Unsubstantiated statements. Harvey's post adds no substantiation to this whatsoever.
Says nothing about the issue at hand, and is an incorrect statement. Specifications are different than procedures. Using a single-ended probe even correctly has it's limitations and Tektronix will not argue with this fact. The limits of this measurement technique have been exceeded for this application, and again Tektronix would not argue with this.

.99

Ok, now you have piqued my curiosity here...what limits have been exceeded?

[Harvey]

Days ago I offered another testing method. It's not my initial preference, and probably not .99 preference since the standard more conventional method is to measure the DC current through the battery shunt, but this method would also work, and it should make everyone happy,


This method does *not* require a scope, or the battery shunt resistor, or any shunt resistor. The ambient room temperature should be between 60F & 90F. Pick a room temperature that you can maintain relatively stable, which we will refer to as RT (short for room temperature).


* Place a small thermistor on the load, and one on the mosfet.

* Connect an appropriate thermistor circuit (a simple current current source & an op-amp circuit will due) to each thermistor to monitor the temperature.

* This testing method uses a small rechargeable battery. Never load this battery over 1/10th of its maximum load. *Slowly* recharge the battery. For 12V vehicle battery, 12.65V is good. For 6V vehicle battery, 6.3V is good. The room temperature should *not* change more than +/- a few degrees of RT during the battery recharging period.

* Very important: Let the battery rest unused for at least 24 hours.

* Bring the room temperature to RT (+/- a few degrees at most), and maintain that temperature for at least 1 hour, then take battery voltage measurement, which we will refer to as T1.

* Run the Ainslie circuit. Take a quick battery voltage measurement every so often. Never leave the voltage meter on the battery while the Ainslie circuit is running, as Ainslie might accuse this as absorbing the energy spikes or whatever. Also, try to keep the *battery* temperature near RT, +/- 8 degrees. Measure the mosfet & load temperature. Write this down, as well as the time (including the minutes) every so often, as this will be used in a control experiment to calculate the total energy. The mosfet & load temperature should remain relatively constant. Also log the room temperature as well.

* Stop the Ainslie circuit when the battery voltage has dropped by 1.6%.

* Let the battery rest for one day.

* Slowly change the room temperature to T1, and try to maintain the temperature for *at least* 1 hour.

* When you have maintained the room temperature close to T1 (+/- a few degrees at most) for at least one hour, then take a voltage measurement, and we will refer to this as V2.

*  ***Slowly*** recharge the battery to the V1. Do not exceed 0.1 amps!

* Now for the battery control experiment.
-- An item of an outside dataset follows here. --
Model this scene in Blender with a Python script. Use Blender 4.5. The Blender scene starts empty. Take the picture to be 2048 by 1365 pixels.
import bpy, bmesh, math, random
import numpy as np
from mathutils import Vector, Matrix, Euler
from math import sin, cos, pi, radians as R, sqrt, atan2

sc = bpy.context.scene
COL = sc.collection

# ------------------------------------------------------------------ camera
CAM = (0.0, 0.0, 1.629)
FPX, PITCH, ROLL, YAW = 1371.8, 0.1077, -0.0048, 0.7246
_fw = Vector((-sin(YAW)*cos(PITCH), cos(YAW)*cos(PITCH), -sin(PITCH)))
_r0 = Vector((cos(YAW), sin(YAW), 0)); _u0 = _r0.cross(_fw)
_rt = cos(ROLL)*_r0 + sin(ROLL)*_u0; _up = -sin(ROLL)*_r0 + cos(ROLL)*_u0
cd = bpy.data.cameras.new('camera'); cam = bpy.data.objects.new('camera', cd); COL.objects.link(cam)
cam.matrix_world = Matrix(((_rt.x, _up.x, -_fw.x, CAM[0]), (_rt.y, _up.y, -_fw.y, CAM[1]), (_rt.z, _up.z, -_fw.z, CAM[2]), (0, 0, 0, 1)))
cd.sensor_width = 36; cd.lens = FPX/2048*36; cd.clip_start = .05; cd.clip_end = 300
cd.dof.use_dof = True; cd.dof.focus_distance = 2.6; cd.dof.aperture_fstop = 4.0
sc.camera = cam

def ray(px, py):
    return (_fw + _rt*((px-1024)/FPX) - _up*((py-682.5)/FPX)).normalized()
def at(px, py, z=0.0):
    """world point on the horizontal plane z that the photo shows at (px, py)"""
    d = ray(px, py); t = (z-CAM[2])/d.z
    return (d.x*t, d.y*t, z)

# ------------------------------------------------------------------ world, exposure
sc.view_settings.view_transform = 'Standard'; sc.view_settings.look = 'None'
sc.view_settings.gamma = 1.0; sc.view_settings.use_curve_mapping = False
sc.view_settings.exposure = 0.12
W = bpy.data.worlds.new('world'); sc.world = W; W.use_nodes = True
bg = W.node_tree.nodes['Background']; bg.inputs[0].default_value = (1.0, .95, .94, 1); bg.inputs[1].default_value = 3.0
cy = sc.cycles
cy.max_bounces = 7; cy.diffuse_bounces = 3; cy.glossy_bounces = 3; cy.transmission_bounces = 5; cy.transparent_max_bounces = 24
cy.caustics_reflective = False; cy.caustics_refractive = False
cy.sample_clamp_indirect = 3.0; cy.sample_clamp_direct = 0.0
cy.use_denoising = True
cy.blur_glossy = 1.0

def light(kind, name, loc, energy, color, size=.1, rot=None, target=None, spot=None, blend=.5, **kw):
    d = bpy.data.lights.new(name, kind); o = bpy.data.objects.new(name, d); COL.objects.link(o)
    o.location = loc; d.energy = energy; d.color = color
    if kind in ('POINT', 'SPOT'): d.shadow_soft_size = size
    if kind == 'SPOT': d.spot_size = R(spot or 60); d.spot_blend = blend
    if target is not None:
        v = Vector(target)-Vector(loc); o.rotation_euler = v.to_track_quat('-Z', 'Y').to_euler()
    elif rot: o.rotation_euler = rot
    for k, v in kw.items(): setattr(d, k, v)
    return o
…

Disconnect the battery and let it rest for at least 12 hours, preferably 24 hours.

* Connect a load to the battery. The load resistance depends on your load power rating. Do *not* exceed 1/10th the power rating!! If the load is rated at 10 watts, then do not exceed 1 watt. Also, you should be able to hold your fingers on any part of the resistor without any discomfort from heat. If it's too hot to tightly hold your fingers on the load, then the load resistance could change by an appreciable amount. At 1 watt with a 12V battery the load resistance would be 12V^2 / 1W = 144 ohms. So the resistance must be at least 144 ohms, you can use a resistor with more resistance. Maintain the room temperature at RT, +/- a few degrees. Also, very important, take a voltage measurement every so often and write this down along with the time (including the minutes). This data will be used to create a voltage graph, which will be used to calculate the total energy.

* When the battery voltage is dropped to V2, then remove the load. Then *quickly* take an ohm meter to measure the load resistance. Write down the resistance.

* Now for the mosfet & load control experiment. Calculate the average mosfet temperature during the Ainslie experiment, which we'll refer to as Tmosfet. Calculate the average load temperature during the Ainslie experiment, which we'll refer to as Tload.

* Connect the mosfet drain & source to a battery, and connect a variable voltage source to the gate. Slowly increase the gate voltage until the mosfet temperature stabilizes to Tmosfet. Measure & write down the voltage across the mosfet drain & source.

* Connect a variable voltage source to the load. Slowly increase the voltage until the load temperature stabilizes to Tload. Measure & write down the voltage across the load.
 
 
That's it! Unless I forgot something, that's enough data to tell if the Ainslie circuit is > cop 1.


Paul

Paul, I will admit here that this is the first post from you that I have carefully read so as to ascertain your approach. There are several things in your approach that need to be addressed.

1. Battery drain curve calibration for:
a) Continuous DC
b) Pulsed DC
c) Oscillatory AC
d) Aperiodic Oscillatory AC

2. Thermocouple TC curve calibration reference

3. Ambient dissipation characteristics (thermal resistance) for:
a) Load Resistor
b) Power Transistor
c) Thermal Paste or Sil-Pad
d) Power Transistor Heat Sink

4. Allowed error margins e.g. 8°F on Battery case? Or is that a fluid measurement of the acid?
5. Is there any need to monitor the ambient during your test or just as long as it is within "a few degrees"?


As an aside here, and this is a point which Rosemary as voiced on numerous occasions, why hasn't anyone mentioned the use of a hydrometer for determining the actual charge associated with the battery?